Two people would interview you, a Wing Commander and a Squadron Leader. A Squadron
Leader came into the reception area and called my name. I went over to him and we left the area. He stopped outside an office and pointed at a
podium, telling me to place my educational certificates before him. If they were not in order I would be on my
way. Thankfully he accepted my
certificates and we went in to the interview room. I learned later that even the way they had
set the room out was planned. They had
plenty of room but I was sort of jammed in, again, psychologically putting me under
pressure.
They introduced themselves and explained that one would ask a
question while the other would take notes and they would take alternate turns. Off we went.
At one point I heard myself answer a question and was actually wondering
where the answer had come from. It
really was strange. They had asked me to
imagine that I was flying along and saw a submarine pulling away from a
dock. I had fired a missile at the
submarine and I had destroyed it. Two hundred
people had died as a result, how did I feel?
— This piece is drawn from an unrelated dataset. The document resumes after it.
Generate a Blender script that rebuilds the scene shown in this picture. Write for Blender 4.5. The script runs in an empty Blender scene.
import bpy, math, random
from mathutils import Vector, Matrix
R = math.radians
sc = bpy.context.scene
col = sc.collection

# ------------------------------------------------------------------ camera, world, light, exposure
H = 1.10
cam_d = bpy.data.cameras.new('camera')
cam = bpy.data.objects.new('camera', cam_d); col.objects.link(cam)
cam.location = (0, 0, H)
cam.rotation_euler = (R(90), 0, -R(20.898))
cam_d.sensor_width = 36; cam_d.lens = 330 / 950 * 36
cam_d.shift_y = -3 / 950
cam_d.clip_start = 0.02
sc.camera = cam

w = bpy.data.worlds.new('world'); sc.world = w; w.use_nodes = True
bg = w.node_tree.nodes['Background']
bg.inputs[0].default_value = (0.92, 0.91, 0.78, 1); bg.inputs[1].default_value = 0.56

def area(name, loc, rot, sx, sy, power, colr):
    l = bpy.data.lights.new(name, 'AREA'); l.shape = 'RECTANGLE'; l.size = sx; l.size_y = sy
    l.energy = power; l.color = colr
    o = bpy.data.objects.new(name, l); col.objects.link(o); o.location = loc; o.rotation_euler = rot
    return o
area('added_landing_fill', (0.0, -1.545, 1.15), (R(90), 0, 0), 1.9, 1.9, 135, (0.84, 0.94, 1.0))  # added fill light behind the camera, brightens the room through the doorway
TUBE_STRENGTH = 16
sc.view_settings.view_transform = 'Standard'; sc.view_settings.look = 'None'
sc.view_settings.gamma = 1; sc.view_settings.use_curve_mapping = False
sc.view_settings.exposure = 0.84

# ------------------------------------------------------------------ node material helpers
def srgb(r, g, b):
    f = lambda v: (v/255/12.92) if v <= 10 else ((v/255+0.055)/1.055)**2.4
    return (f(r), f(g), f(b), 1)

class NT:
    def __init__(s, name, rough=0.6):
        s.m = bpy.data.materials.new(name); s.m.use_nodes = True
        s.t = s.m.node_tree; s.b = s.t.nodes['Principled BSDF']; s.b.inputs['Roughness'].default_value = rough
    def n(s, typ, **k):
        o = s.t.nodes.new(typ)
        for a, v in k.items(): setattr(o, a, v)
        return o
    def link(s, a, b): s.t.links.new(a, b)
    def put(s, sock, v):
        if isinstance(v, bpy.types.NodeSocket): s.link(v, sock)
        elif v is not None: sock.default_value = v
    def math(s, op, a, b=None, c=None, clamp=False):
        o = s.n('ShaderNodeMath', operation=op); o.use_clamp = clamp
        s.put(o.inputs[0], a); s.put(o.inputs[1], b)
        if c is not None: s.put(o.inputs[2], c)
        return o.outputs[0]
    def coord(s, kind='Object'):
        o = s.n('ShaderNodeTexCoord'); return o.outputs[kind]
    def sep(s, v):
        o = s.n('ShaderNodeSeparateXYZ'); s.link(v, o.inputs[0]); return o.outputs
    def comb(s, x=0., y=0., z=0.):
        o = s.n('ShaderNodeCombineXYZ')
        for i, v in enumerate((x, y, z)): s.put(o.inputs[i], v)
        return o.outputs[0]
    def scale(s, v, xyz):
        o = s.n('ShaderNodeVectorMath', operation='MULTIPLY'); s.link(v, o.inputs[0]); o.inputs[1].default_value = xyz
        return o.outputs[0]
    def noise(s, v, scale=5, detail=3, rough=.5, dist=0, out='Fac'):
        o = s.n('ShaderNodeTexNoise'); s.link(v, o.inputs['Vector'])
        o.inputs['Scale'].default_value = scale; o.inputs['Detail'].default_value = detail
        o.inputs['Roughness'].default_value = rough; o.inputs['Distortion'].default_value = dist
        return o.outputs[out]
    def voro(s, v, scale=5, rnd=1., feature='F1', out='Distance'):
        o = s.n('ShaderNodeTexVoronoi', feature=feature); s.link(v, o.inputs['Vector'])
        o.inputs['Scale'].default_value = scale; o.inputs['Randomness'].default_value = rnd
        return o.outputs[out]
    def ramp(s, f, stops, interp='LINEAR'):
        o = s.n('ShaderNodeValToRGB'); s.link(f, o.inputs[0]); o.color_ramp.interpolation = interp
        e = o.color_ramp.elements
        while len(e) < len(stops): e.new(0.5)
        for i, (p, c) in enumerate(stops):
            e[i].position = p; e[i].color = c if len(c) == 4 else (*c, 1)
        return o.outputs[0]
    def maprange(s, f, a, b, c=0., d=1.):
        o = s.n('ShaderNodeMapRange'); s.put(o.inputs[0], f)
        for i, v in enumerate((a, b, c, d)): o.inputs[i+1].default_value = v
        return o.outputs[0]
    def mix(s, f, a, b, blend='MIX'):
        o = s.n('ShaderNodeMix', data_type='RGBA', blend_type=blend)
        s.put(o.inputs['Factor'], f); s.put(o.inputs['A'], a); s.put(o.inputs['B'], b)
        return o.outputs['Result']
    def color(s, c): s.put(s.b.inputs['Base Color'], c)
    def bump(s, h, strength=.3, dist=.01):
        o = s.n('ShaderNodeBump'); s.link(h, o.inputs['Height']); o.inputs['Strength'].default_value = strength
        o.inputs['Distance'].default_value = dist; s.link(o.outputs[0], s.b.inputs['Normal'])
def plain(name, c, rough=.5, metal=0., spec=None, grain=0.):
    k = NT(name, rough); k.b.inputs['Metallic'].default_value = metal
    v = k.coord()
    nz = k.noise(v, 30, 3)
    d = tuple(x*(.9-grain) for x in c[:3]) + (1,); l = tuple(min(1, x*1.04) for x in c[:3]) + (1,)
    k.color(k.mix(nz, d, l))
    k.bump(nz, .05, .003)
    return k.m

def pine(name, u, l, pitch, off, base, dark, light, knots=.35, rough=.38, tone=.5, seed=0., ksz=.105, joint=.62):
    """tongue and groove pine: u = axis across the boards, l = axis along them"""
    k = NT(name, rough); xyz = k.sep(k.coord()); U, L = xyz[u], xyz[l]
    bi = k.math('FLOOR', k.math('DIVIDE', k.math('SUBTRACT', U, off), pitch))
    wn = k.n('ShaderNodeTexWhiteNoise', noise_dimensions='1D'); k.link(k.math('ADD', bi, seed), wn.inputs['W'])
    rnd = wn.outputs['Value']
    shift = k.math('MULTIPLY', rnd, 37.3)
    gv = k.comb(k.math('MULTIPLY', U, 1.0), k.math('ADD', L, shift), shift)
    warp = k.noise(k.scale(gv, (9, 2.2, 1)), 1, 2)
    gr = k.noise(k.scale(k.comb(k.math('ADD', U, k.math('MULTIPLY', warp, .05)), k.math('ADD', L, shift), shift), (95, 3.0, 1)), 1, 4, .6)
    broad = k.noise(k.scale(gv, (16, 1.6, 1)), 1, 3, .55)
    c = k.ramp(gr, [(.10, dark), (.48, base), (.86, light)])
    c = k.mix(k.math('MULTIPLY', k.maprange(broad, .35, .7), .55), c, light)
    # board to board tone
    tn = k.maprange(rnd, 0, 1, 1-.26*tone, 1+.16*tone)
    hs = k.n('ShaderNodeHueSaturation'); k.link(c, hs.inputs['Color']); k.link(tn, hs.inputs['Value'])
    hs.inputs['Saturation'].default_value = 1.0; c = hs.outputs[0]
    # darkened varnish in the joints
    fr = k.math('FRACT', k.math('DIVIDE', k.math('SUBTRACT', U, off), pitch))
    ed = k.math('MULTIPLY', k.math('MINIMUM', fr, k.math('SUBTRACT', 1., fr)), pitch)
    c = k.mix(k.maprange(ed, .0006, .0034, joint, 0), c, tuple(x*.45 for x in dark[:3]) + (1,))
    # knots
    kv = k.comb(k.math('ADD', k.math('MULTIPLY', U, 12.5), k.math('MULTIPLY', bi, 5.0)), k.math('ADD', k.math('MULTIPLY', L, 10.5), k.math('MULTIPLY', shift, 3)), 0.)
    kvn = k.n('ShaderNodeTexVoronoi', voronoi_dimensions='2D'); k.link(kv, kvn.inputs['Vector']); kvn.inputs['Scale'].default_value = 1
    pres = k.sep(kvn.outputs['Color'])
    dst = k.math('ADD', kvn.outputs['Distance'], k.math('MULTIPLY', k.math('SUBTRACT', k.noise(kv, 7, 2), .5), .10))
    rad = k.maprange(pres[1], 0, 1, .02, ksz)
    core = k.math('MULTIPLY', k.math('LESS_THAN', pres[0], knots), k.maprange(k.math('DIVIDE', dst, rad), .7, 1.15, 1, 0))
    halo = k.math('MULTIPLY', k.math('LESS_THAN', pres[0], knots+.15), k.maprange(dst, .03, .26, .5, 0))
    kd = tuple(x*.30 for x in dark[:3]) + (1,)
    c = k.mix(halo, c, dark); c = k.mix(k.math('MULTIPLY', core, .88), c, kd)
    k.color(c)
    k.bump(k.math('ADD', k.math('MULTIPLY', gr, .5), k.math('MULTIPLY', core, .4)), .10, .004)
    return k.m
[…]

I said that I would probably feel positive, although was really thinking of the
line from Alice’s Restaurant, where he sings, “I wanna see blood, guts and gore
with veins in my teeth, I wanna kill!”
The next fellow then says, “Right, their air defence has
managed to hit you with a missile. You’ve
banged out and are floating down on your parachute. You can see three or four hundred people
coming towards your landing zone armed with pick axes and shovels, the relatives
of the sailor’s you have just killed. From
the other side, the local militia are racing toward your landing zone armed to
the teeth and they are not happy because you have just killed two hundred of
their friends. You have one pistol and twenty
rounds of ammunition. What are you going
to do?”
That’s when I heard myself say. “I would hope that the training I would have
received for such a situation would see me through.” I know I spent the next few moments wondering
where that answer had come from. Then
one of them asked, ‘Do you know what NATO is?’
‘Of course,” I laughed, adding. “I’m
in it.” “So what do the letters NATO
stand for?” Next to the question asking what
your name was, this had to be the easiest question ever. That’s when my brain froze.